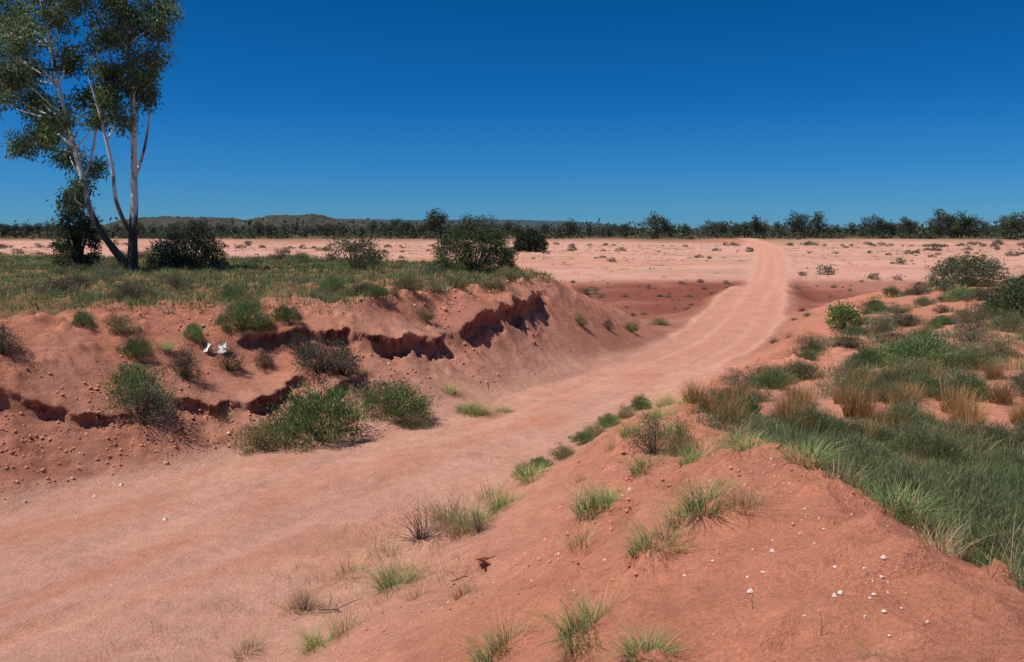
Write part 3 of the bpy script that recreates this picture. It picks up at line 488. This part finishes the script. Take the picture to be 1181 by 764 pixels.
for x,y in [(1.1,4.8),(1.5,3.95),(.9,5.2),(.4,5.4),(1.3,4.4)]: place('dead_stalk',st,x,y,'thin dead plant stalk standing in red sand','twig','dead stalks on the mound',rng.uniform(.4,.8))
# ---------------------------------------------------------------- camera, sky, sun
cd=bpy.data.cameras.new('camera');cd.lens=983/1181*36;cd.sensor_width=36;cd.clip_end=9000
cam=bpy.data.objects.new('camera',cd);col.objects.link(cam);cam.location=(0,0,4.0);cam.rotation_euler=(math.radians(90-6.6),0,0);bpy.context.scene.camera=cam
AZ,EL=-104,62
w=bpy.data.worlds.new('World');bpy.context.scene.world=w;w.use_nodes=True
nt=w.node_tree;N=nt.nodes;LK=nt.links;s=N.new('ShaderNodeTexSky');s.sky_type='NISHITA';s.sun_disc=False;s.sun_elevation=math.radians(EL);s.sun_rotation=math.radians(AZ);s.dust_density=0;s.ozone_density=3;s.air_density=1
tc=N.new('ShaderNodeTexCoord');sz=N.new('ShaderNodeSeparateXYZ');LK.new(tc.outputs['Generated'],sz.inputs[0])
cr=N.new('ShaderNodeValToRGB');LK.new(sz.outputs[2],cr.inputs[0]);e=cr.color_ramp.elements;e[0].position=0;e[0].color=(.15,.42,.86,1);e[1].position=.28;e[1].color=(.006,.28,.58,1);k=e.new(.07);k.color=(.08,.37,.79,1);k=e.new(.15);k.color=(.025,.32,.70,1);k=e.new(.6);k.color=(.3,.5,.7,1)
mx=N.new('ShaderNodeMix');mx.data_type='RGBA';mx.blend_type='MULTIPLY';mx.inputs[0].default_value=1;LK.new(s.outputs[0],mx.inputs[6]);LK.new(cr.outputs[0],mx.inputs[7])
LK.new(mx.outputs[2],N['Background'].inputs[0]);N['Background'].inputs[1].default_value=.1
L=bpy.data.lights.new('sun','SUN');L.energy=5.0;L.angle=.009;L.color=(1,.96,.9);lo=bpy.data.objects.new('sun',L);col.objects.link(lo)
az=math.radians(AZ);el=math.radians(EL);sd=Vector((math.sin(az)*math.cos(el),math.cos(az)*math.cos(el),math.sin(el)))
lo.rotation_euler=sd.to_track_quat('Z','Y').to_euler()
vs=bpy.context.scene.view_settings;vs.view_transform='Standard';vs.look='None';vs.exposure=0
----
_WRITTEN INSTRUCTION:_
Without including any pictures, reproduce the listing exactly.

_OUTPUT OF THE TASK:_
Write part 3 of the bpy script that recreates this picture. It picks up at line 488. This part finishes the script. Take the picture to be 1181 by 764 pixels.
for x,y in [(1.1,4.8),(1.5,3.95),(.9,5.2),(.4,5.4),(1.3,4.4)]: place('dead_stalk',st,x,y,'thin dead plant stalk standing in red sand','twig','dead stalks on the mound',rng.uniform(.4,.8))
# ---------------------------------------------------------------- camera, sky, sun
cd=bpy.data.cameras.new('camera');cd.lens=983/1181*36;cd.sensor_width=36;cd.clip_end=9000
cam=bpy.data.objects.new('camera',cd);col.objects.link(cam);cam.location=(0,0,4.0);cam.rotation_euler=(math.radians(90-6.6),0,0);bpy.context.scene.camera=cam
AZ,EL=-104,62
w=bpy.data.worlds.new('World');bpy.context.scene.world=w;w.use_nodes=True
nt=w.node_tree;N=nt.nodes;LK=nt.links;s=N.new('ShaderNodeTexSky');s.sky_type='NISHITA';s.sun_disc=False;s.sun_elevation=math.radians(EL);s.sun_rotation=math.radians(AZ);s.dust_density=0;s.ozone_density=3;s.air_density=1
tc=N.new('ShaderNodeTexCoord');sz=N.new('ShaderNodeSeparateXYZ');LK.new(tc.outputs['Generated'],sz.inputs[0])
cr=N.new('ShaderNodeValToRGB');LK.new(sz.outputs[2],cr.inputs[0]);e=cr.color_ramp.elements;e[0].position=0;e[0].color=(.15,.42,.86,1);e[1].position=.28;e[1].color=(.006,.28,.58,1);k=e.new(.07);k.color=(.08,.37,.79,1);k=e.new(.15);k.color=(.025,.32,.70,1);k=e.new(.6);k.color=(.3,.5,.7,1)
mx=N.new('ShaderNodeMix');mx.data_type='RGBA';mx.blend_type='MULTIPLY';mx.inputs[0].default_value=1;LK.new(s.outputs[0],mx.inputs[6]);LK.new(cr.outputs[0],mx.inputs[7])
LK.new(mx.outputs[2],N['Background'].inputs[0]);N['Background'].inputs[1].default_value=.1
L=bpy.data.lights.new('sun','SUN');L.energy=5.0;L.angle=.009;L.color=(1,.96,.9);lo=bpy.data.objects.new('sun',L);col.objects.link(lo)
az=math.radians(AZ);el=math.radians(EL);sd=Vector((math.sin(az)*math.cos(el),math.cos(az)*math.cos(el),math.sin(el)))
lo.rotation_euler=sd.to_track_quat('Z','Y').to_euler()
vs=bpy.context.scene.view_settings;vs.view_transform='Standard';vs.look='None';vs.exposure=0